Oil regains losses as gold loses safe haven status

As mentioned before, the last 24 hours have been tumultuous for the global equity markets (and all risk asset market for that matter) have started out with across the board selling only to make an abrupt halt and reverse back to the upside. In fact only two of the ten bourses in the Index are in negative territory as shown in the following table of the EMI Global Equity Index. That said US equity futures are pointing to a higher opening on Wall Street today which would erase all of the losses in both the US and Canada (if it holds). The Index is now down just 0.7% on the week but as mentioned above it is likely to be erased if the direction of the markets in the west hold up throughout the upcoming session in the US. Equities have been negative for oil prices as well as the broader commodity complex to start the week but have now moved to being a positive short term price driver for oil as well as other commodity markets.
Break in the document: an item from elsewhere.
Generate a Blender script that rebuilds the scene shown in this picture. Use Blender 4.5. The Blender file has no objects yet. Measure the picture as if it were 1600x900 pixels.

With the financial and commodity markets still in state of turmoil and uncertainty it is not clear if this week's oil inventory reports will have a major impact on price direction. At the moment with all of the financial uncertainty permeating around the global markets it is difficult to say if and when this week's report will impact the market. The normal weekly reports get underway late this afternoon when the API data will be released at 4:30 PM EST followed by the more widely watched EIA data on Thursday morning. I also want to caution that this week's data is going to be impacted by the combination of some logistical shut downs of oil operations along the US East coast ahead of Irene along with a large amount of consumers topping off of their gasoline tanks ahead of the storm as well as the preemptive shut-downs in the oil producing region of the Gulf of Mexico ahead of TS Lee last week. The data is likely to show some surprises but be careful before jumping in based on this week's data until the market digests the information. I have based my projections on the impact from TS Lee as well as the left over impact from Irene the week before.

My projections for this week’s inventory reports are summarized in the following table. I am expecting an across the board draw in inventories and a decline in refinery utilization rates which should result in a supportive or bullish weekly fundamental snapshot. I am expecting a modest draw in crude oil stocks with a decrease in refinery utilization rates. I am expecting a modest draw in gasoline inventories and a smaller decline in distillate fuel stocks. I am expecting crude oil stocks to decline by about 2.0 million barrels. If the actual numbers are in sync with my projections the year over year deficit of crude oil will narrow to about 4.8 million barrels while the overhang versus the five year average for the same week will come in around 25.3 million barrels. My projection risk for crude oil is to the downside as stocks could have actually declined more strongly depending on the combination of how much additional oil was held offshore ahead of the storm. I am expecting to see a modest decrease in both PADD 2 and Cushing crude oil stock levels which could potentially impact the Brent/WTI spread.